» Exercise task
Below is a listing; restate from it, character for character, the lines beginning at the line holding "for s in sx: T.quad(s-g, s+g, 100, zs, y0, body)" and ending at the line holding "12, 4.6, 4.6, 10, body, 'hole', 'hole', 'hole')", both included.

» Material
-- Begin --
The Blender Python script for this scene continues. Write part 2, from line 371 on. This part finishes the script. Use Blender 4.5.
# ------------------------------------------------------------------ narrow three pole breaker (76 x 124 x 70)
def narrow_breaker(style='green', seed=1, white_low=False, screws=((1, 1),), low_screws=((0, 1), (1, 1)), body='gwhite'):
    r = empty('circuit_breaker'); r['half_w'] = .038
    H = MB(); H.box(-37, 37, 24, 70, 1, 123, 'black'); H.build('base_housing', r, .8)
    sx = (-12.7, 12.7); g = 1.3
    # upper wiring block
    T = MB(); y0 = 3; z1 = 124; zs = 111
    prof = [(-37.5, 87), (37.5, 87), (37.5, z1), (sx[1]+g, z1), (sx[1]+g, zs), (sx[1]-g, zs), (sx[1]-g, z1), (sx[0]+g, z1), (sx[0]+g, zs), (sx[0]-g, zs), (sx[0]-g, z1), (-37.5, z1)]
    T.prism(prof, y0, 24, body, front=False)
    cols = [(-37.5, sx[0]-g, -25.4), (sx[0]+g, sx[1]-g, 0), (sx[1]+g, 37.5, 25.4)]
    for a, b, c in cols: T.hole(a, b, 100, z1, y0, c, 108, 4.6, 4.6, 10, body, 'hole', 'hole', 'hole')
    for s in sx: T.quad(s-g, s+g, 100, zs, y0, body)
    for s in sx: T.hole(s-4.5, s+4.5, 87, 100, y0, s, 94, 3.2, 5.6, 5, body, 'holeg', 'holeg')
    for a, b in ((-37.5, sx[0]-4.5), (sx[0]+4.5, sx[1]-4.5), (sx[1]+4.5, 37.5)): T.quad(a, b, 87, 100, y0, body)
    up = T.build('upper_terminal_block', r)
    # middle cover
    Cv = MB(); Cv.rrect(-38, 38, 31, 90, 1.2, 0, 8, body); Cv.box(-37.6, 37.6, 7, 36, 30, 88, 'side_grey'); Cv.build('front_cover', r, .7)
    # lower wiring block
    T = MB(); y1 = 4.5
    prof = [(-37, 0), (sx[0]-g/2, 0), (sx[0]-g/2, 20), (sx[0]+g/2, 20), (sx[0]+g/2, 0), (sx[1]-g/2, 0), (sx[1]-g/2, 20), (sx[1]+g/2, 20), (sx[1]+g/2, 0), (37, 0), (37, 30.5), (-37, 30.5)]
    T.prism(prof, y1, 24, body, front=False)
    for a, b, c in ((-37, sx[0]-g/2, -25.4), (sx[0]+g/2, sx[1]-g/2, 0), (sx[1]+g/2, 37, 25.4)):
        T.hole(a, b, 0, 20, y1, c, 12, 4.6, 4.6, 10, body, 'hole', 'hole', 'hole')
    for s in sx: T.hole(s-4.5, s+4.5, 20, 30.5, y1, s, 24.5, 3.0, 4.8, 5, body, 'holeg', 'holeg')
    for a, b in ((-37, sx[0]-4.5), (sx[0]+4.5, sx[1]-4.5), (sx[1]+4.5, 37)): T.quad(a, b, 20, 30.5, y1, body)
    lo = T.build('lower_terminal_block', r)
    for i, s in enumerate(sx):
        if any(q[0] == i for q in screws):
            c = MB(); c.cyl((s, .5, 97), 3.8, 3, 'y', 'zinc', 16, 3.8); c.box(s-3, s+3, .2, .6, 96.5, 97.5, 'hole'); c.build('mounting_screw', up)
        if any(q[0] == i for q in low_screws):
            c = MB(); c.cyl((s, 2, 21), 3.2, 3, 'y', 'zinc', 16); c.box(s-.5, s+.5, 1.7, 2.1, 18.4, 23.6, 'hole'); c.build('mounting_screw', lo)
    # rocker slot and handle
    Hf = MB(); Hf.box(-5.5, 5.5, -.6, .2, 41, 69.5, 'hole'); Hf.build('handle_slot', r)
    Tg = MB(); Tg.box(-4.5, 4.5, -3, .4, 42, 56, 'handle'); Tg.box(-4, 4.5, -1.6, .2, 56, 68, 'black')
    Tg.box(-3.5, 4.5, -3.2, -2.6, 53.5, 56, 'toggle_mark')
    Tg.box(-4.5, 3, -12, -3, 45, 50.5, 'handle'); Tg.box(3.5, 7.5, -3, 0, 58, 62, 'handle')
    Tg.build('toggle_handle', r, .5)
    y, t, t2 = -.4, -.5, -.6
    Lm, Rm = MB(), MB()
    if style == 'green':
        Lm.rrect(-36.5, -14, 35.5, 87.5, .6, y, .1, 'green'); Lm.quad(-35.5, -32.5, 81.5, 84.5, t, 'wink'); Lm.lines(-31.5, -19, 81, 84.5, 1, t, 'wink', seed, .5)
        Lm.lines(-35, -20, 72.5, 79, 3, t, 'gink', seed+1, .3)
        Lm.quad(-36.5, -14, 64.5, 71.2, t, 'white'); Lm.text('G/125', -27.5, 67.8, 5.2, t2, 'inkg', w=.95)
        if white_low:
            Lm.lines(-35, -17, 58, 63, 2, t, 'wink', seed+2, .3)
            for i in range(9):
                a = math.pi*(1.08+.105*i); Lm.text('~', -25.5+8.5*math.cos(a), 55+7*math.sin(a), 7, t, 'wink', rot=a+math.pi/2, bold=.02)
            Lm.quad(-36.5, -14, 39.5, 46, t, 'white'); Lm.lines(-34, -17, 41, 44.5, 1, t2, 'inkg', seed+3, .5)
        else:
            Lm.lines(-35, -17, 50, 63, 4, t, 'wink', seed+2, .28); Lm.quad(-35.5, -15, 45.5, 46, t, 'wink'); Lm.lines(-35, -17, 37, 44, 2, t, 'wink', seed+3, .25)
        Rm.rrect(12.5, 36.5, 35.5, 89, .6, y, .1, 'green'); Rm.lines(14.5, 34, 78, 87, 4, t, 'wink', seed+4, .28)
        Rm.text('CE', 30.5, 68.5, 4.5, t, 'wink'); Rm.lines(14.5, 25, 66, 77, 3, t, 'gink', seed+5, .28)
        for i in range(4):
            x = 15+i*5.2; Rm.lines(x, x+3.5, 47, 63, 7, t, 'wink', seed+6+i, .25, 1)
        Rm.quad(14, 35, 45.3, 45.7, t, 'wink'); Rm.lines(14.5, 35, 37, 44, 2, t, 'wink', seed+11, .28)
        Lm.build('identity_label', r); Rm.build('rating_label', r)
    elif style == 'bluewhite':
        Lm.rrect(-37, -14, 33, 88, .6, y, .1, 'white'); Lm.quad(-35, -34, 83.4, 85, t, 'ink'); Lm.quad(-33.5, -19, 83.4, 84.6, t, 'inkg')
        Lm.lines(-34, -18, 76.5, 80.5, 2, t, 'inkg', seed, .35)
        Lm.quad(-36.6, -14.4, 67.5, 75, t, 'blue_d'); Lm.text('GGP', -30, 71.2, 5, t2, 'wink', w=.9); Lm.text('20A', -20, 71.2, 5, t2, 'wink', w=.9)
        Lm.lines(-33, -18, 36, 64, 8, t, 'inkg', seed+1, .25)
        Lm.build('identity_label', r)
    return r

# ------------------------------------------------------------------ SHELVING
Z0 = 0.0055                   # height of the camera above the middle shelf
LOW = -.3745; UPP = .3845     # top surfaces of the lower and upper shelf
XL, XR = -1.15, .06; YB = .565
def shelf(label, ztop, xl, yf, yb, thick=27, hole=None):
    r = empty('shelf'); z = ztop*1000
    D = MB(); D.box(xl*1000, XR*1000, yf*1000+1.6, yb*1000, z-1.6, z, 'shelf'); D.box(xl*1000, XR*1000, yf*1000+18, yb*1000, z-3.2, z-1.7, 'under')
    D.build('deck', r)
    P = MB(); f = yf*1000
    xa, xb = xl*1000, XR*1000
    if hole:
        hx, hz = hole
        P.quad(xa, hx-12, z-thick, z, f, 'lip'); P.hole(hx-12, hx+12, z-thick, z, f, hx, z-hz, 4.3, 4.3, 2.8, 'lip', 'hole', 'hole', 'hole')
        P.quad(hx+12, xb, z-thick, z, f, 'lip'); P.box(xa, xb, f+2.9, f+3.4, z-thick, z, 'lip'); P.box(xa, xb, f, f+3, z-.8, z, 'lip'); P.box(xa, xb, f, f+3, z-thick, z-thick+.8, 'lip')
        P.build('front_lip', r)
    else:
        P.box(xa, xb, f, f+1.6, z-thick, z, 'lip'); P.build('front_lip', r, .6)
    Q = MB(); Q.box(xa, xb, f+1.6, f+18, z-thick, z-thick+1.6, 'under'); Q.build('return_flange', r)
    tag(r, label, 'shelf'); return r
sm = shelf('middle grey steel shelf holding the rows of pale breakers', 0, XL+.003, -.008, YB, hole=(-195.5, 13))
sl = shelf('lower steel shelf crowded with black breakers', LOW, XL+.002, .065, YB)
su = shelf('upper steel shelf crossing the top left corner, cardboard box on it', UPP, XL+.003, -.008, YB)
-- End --
» Answer below
    for s in sx: T.quad(s-g, s+g, 100, zs, y0, body)
    for s in sx: T.hole(s-4.5, s+4.5, 87, 100, y0, s, 94, 3.2, 5.6, 5, body, 'holeg', 'holeg')
    for a, b in ((-37.5, sx[0]-4.5), (sx[0]+4.5, sx[1]-4.5), (sx[1]+4.5, 37.5)): T.quad(a, b, 87, 100, y0, body)
    up = T.build('upper_terminal_block', r)
    # middle cover
    Cv = MB(); Cv.rrect(-38, 38, 31, 90, 1.2, 0, 8, body); Cv.box(-37.6, 37.6, 7, 36, 30, 88, 'side_grey'); Cv.build('front_cover', r, .7)
    # lower wiring block
    T = MB(); y1 = 4.5
    prof = [(-37, 0), (sx[0]-g/2, 0), (sx[0]-g/2, 20), (sx[0]+g/2, 20), (sx[0]+g/2, 0), (sx[1]-g/2, 0), (sx[1]-g/2, 20), (sx[1]+g/2, 20), (sx[1]+g/2, 0), (37, 0), (37, 30.5), (-37, 30.5)]
    T.prism(prof, y1, 24, body, front=False)
    for a, b, c in ((-37, sx[0]-g/2, -25.4), (sx[0]+g/2, sx[1]-g/2, 0), (sx[1]+g/2, 37, 25.4)):
        T.hole(a, b, 0, 20, y1, c, 12, 4.6, 4.6, 10, body, 'hole', 'hole', 'hole')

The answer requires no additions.